Economic news

Sterling Rises for Second Day as Dollar Falls

Sterling edged higher for a second consecutive session on Wednesday as the U.S. dollar weakened after Democrats took the lead in runoff votes that will determine control of the U.S. Senate.

Market watchers believe a Democrat-controlled Senate would help economic growth globally and thus most riskier assets, but drag down bonds and the dollar as the U.S. budget and trade deficits would be likely to grow.

In early London trading, the British pound edged 0.1% higher to $1.3638 versus a struggling dollar, close to a May 2018 high of $1.37 tested on Monday. Against the euro, the pound was steady at 90.36 pence.

“With the market’s medium to long-term view still pointing towards the `back to normal’ trade, downside on the pound should be limited, especially as positioning is very neutral,” Jordan Rochester, a strategist at Nomura said.

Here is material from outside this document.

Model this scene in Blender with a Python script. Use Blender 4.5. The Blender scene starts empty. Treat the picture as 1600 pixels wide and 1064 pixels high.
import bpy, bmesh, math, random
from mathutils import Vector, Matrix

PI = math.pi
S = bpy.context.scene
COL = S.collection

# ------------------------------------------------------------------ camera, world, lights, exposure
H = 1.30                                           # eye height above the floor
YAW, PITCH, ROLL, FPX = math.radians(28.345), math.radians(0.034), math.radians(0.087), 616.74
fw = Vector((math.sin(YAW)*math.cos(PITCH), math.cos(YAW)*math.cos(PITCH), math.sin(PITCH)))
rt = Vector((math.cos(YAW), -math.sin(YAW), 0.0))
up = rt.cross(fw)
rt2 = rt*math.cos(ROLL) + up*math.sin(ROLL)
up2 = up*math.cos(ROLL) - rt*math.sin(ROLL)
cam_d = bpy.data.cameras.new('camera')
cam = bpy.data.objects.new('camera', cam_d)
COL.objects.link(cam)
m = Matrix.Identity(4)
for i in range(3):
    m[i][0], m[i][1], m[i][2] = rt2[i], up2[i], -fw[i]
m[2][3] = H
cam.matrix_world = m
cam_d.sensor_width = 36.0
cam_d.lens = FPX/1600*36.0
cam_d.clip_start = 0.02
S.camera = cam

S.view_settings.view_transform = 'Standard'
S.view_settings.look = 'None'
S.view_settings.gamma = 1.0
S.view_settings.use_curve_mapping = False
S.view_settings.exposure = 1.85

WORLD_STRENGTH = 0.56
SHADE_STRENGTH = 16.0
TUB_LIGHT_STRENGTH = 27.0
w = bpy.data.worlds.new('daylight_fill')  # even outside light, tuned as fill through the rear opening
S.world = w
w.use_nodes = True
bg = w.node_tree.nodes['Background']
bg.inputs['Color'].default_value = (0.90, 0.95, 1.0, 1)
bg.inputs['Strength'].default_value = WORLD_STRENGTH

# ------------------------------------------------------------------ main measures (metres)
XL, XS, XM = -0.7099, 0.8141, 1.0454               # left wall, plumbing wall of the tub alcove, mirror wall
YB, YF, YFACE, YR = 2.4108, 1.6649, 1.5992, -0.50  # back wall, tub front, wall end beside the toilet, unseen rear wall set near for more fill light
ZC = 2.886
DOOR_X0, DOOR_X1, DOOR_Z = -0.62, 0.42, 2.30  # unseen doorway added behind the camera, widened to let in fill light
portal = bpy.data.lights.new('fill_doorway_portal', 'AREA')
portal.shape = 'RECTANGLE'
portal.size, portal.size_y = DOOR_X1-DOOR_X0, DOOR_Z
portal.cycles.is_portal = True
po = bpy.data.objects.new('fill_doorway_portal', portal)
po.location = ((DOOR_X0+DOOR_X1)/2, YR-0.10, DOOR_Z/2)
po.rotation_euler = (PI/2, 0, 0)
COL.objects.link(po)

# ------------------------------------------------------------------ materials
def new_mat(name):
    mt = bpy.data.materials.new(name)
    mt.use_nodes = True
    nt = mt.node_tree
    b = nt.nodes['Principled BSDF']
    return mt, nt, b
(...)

For now, though, markets remain cautious on the pound’s outlook.

The expected damage to the economy from a new national lockdown announced this week raised expectations the Bank of England will announce more policy easing.

Money markets now expect the central bank to take benchmark interest rates into negative territory as early as May, compared with an August estimate just after the Brexit deal was struck.

And while bullish pound bets have registered a fourth consecutive week of gains, according to weekly positioning data the size of the gains in the latest week is far smaller than in previous weeks.